Monetary policy and inflation

Lords call for Bank reform. The House of Lords Economic Affairs Committee (EAC) has called for a shake-up of the Bank of England in a new report. In particular, the EAC criticised the Bank’s lack of diversity of economic perspectives, which it argued contributed to “complacency” about the likely path of inflation.

Fiscal policy

Headroom explained. “Minor adjustment” in economic forecasts leads to wildly different outcomes for the government’s ‘headroom’, argue Jo Michell and Rob Jump in a new blog. Looking at how the media narrative on the public finances went from ‘black hole’ in November 2022 to ‘headroom’ a year later, Michell and Jump argue that “Minor adjustments to the assumptions that generate these forecasts lead to outcomes an order of magnitude greater than the ‘headroom’ which attracts so much attention.” More importantly, they argue that “this is not a rational basis on which to conduct the planning of long-term spending and taxation,” because “the widely-quoted ‘headroom’ figures have no correspondence whatsoever to the amount of extra money the Chancellor could spend while meeting his rules.”

Business

The ‘purpose dividend’. Reforming corporate governance rules to spread stakeholder-governed business models throughout the economy could deliver a £149bn ‘purpose dividend’ to the UK economy, argues a new report from Demos and B-Lab UK. The report argues that businesses that are not solely accountable to their shareholders tend to pay their workers more, invest more, and innovate more.
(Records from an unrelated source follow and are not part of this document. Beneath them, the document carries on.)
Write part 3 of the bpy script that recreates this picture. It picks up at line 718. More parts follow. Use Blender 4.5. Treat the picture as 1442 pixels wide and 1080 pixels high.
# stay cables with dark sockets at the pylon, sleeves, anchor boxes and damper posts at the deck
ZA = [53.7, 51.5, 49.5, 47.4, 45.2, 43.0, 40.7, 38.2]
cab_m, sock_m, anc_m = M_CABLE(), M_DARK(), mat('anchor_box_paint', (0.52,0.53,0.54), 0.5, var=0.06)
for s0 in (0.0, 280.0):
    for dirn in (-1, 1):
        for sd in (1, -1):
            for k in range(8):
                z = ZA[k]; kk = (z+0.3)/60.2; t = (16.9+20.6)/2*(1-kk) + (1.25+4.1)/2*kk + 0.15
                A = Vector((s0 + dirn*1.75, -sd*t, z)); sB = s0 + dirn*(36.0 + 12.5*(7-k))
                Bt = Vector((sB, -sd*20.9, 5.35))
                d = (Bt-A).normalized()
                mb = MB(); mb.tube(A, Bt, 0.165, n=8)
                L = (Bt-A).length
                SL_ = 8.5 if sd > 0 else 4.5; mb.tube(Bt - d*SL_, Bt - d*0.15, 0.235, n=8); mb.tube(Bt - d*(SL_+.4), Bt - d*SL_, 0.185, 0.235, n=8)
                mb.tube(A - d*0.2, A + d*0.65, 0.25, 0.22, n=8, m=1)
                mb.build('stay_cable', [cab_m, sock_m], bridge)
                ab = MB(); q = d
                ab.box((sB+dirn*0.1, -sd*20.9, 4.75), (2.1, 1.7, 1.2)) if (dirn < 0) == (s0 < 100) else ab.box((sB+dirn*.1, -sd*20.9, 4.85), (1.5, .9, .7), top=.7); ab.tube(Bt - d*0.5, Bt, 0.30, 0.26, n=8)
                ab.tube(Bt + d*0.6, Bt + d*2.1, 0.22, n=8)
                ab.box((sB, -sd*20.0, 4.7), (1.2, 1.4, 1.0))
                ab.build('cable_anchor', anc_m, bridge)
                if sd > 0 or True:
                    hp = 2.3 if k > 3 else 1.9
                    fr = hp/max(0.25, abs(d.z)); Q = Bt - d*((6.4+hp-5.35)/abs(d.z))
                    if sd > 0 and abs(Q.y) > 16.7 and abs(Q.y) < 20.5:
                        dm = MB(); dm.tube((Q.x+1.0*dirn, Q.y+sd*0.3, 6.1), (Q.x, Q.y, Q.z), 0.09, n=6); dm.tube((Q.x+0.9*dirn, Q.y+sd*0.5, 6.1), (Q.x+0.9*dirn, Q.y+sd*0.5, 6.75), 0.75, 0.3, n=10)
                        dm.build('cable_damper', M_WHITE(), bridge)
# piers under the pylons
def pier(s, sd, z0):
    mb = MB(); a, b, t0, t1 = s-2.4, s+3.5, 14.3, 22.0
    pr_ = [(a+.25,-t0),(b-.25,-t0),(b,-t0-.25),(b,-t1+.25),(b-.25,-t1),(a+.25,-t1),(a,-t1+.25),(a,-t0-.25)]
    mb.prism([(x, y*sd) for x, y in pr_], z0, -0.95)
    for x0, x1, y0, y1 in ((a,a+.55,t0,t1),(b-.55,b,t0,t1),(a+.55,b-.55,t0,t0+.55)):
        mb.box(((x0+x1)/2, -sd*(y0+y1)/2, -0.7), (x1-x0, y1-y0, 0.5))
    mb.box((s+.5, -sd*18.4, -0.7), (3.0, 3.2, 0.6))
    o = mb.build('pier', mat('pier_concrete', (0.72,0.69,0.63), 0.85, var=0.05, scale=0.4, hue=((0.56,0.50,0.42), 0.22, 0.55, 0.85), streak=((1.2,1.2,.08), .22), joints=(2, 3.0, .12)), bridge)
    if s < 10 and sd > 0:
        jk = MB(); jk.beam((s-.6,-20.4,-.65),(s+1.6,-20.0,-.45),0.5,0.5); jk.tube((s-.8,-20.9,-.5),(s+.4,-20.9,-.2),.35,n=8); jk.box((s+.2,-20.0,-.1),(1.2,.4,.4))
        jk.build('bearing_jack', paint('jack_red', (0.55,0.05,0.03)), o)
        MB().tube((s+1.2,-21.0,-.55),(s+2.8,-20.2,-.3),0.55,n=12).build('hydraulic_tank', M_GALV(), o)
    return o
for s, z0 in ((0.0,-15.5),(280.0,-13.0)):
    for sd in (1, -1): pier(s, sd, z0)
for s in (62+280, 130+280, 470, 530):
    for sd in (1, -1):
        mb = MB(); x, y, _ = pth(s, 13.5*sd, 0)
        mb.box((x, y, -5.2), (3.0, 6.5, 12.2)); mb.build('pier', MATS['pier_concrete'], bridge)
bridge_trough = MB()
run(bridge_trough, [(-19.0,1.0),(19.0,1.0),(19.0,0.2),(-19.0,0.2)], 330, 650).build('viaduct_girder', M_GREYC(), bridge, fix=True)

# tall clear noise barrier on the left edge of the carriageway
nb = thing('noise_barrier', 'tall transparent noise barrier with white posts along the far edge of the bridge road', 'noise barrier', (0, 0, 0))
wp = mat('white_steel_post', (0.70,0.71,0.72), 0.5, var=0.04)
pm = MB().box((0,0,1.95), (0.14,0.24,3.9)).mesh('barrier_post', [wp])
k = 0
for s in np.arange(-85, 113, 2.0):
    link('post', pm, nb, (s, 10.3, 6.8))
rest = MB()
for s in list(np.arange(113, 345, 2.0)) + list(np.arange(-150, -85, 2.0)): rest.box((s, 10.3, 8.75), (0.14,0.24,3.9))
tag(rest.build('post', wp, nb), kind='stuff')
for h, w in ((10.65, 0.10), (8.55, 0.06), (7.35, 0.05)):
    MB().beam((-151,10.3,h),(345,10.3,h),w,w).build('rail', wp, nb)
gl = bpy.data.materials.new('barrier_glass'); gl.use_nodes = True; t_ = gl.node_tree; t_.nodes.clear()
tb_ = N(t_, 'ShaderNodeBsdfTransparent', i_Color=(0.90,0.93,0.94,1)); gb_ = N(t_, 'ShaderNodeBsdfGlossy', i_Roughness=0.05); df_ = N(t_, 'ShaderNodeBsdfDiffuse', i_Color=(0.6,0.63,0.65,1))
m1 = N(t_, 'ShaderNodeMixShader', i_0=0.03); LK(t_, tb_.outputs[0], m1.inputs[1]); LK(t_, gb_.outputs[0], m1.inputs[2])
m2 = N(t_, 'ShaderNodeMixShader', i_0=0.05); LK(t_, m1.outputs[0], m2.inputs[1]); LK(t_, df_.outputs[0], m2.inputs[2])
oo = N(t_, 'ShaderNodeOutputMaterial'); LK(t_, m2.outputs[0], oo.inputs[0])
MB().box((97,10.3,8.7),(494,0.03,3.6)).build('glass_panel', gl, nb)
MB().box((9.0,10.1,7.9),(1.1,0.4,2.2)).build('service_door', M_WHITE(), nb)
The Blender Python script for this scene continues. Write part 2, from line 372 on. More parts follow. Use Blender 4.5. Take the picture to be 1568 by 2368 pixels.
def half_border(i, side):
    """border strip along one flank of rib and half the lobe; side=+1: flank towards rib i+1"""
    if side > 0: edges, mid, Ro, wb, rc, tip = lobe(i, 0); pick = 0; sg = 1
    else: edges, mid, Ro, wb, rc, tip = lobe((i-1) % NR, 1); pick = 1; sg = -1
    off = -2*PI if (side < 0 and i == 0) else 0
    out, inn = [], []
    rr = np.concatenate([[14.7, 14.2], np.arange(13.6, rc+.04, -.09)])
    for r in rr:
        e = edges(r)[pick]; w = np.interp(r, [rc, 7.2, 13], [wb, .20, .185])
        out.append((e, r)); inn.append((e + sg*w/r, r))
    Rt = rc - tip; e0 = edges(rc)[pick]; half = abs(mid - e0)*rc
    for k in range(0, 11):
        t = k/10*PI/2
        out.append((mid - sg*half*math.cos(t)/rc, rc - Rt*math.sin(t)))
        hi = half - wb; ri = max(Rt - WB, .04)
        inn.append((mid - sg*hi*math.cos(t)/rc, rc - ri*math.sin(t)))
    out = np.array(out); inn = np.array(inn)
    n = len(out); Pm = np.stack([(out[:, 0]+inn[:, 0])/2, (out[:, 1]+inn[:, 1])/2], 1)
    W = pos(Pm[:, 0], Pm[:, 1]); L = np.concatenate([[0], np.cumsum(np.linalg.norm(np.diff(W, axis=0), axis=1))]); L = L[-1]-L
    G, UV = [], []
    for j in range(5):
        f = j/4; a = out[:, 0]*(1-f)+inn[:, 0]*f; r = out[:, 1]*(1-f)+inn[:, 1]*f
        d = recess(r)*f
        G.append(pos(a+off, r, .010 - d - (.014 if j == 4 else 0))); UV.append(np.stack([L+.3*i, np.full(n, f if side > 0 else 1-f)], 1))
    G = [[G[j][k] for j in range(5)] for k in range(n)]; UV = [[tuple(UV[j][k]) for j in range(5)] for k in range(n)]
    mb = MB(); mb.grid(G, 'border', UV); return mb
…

If all businesses adopted this model and performed similarly to current purpose-driven businesses, the benefits could include higher capital and R&D investment, as well as adding over £2,000 to average wages for low-paid workers.

Housing and tax

Property taxation. The UK’s property tax system needs reform to discourage speculative investors from buying up additional properties, according to a new report from the New Economics Foundation (NEF). In particular NEF argues that stamp duty should be increased for non-resident purchasers and multiple-homeowners in a move that would “tilt power towards first time buyers and social landlords”.